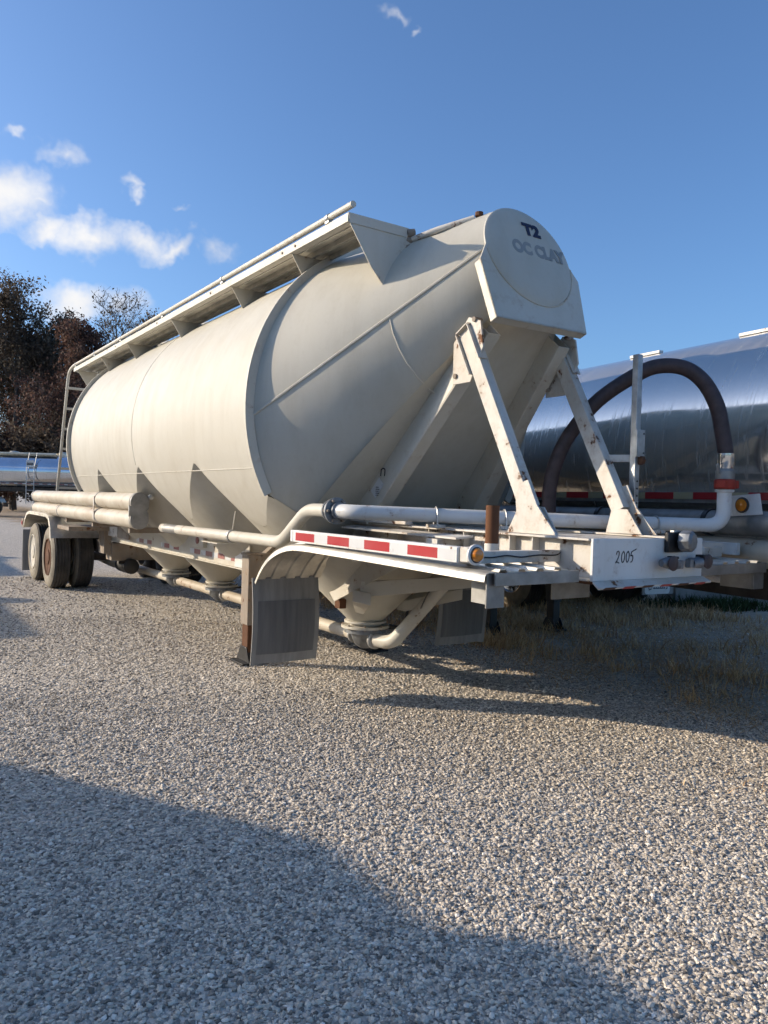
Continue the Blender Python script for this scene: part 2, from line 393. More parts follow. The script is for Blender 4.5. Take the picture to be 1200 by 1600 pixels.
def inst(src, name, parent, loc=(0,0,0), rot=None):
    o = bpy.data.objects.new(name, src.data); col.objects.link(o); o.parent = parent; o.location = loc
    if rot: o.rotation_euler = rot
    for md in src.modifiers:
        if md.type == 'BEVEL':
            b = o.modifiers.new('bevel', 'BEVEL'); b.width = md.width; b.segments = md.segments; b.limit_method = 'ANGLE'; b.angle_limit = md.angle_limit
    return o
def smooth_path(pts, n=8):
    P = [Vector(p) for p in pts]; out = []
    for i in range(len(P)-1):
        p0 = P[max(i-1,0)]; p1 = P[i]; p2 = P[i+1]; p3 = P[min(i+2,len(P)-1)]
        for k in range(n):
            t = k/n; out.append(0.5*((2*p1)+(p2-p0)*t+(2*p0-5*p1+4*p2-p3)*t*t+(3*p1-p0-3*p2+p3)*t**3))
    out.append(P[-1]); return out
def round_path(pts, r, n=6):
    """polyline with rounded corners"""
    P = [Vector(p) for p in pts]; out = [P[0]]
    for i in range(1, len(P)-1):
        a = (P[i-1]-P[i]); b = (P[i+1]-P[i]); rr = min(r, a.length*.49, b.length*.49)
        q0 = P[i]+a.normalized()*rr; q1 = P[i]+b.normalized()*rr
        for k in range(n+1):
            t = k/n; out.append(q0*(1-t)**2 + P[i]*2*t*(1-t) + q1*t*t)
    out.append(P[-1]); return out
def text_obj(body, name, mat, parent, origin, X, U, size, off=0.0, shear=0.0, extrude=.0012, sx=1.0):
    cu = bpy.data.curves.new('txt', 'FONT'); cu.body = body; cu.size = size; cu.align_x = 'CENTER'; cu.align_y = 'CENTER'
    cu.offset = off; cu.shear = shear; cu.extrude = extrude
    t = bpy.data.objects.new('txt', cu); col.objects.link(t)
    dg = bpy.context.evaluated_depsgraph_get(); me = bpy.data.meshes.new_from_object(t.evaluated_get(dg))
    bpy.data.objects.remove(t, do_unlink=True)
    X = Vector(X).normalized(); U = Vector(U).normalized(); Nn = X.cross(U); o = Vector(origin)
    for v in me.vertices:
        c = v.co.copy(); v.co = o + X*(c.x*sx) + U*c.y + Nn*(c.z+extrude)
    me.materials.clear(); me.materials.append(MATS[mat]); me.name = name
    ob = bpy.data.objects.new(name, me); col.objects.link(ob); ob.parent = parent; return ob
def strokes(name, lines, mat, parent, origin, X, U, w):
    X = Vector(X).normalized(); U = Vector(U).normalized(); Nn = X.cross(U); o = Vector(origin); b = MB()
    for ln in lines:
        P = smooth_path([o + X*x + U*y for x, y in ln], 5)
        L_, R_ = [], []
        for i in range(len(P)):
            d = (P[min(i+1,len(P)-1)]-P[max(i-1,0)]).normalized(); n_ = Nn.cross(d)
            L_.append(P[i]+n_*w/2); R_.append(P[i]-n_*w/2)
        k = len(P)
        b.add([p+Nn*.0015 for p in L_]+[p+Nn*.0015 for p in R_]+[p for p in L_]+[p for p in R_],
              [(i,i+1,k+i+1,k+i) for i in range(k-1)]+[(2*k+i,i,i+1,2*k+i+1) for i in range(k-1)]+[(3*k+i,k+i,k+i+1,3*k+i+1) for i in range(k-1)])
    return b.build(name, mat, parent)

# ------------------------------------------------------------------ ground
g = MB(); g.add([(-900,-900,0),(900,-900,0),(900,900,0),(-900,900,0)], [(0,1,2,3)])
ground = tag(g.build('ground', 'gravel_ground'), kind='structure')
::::
YOUR TASK:
Reproduce the material above verbatim; omit every picture.

EXERCISE OUTPUT:
Continue the Blender Python script for this scene: part 2, from line 393. More parts follow. The script is for Blender 4.5. Take the picture to be 1200 by 1600 pixels.
def inst(src, name, parent, loc=(0,0,0), rot=None):
    o = bpy.data.objects.new(name, src.data); col.objects.link(o); o.parent = parent; o.location = loc
    if rot: o.rotation_euler = rot
    for md in src.modifiers:
        if md.type == 'BEVEL':
            b = o.modifiers.new('bevel', 'BEVEL'); b.width = md.width; b.segments = md.segments; b.limit_method = 'ANGLE'; b.angle_limit = md.angle_limit
    return o
def smooth_path(pts, n=8):
    P = [Vector(p) for p in pts]; out = []
    for i in range(len(P)-1):
        p0 = P[max(i-1,0)]; p1 = P[i]; p2 = P[i+1]; p3 = P[min(i+2,len(P)-1)]
        for k in range(n):
            t = k/n; out.append(0.5*((2*p1)+(p2-p0)*t+(2*p0-5*p1+4*p2-p3)*t*t+(3*p1-p0-3*p2+p3)*t**3))
    out.append(P[-1]); return out
def round_path(pts, r, n=6):
    """polyline with rounded corners"""
    P = [Vector(p) for p in pts]; out = [P[0]]
    for i in range(1, len(P)-1):
        a = (P[i-1]-P[i]); b = (P[i+1]-P[i]); rr = min(r, a.length*.49, b.length*.49)
        q0 = P[i]+a.normalized()*rr; q1 = P[i]+b.normalized()*rr
        for k in range(n+1):
            t = k/n; out.append(q0*(1-t)**2 + P[i]*2*t*(1-t) + q1*t*t)
    out.append(P[-1]); return out
def text_obj(body, name, mat, parent, origin, X, U, size, off=0.0, shear=0.0, extrude=.0012, sx=1.0):
    cu = bpy.data.curves.new('txt', 'FONT'); cu.body = body; cu.size = size; cu.align_x = 'CENTER'; cu.align_y = 'CENTER'
    cu.offset = off; cu.shear = shear; cu.extrude = extrude
    t = bpy.data.objects.new('txt', cu); col.objects.link(t)
    dg = bpy.context.evaluated_depsgraph_get(); me = bpy.data.meshes.new_from_object(t.evaluated_get(dg))
    bpy.data.objects.remove(t, do_unlink=True)
    X = Vector(X).normalized(); U = Vector(U).normalized(); Nn = X.cross(U); o = Vector(origin)
    for v in me.vertices:
        c = v.co.copy(); v.co = o + X*(c.x*sx) + U*c.y + Nn*(c.z+extrude)
    me.materials.clear(); me.materials.append(MATS[mat]); me.name = name
    ob = bpy.data.objects.new(name, me); col.objects.link(ob); ob.parent = parent; return ob
def strokes(name, lines, mat, parent, origin, X, U, w):
    X = Vector(X).normalized(); U = Vector(U).normalized(); Nn = X.cross(U); o = Vector(origin); b = MB()
    for ln in lines:
        P = smooth_path([o + X*x + U*y for x, y in ln], 5)
        L_, R_ = [], []
        for i in range(len(P)):
            d = (P[min(i+1,len(P)-1)]-P[max(i-1,0)]).normalized(); n_ = Nn.cross(d)
            L_.append(P[i]+n_*w/2); R_.append(P[i]-n_*w/2)
        k = len(P)
        b.add([p+Nn*.0015 for p in L_]+[p+Nn*.0015 for p in R_]+[p for p in L_]+[p for p in R_],
              [(i,i+1,k+i+1,k+i) for i in range(k-1)]+[(2*k+i,i,i+1,2*k+i+1) for i in range(k-1)]+[(3*k+i,k+i,k+i+1,3*k+i+1) for i in range(k-1)])
    return b.build(name, mat, parent)

# ------------------------------------------------------------------ ground
g = MB(); g.add([(-900,-900,0),(900,-900,0),(900,900,0),(-900,900,0)], [(0,1,2,3)])
ground = tag(g.build('ground', 'gravel_ground'), kind='structure')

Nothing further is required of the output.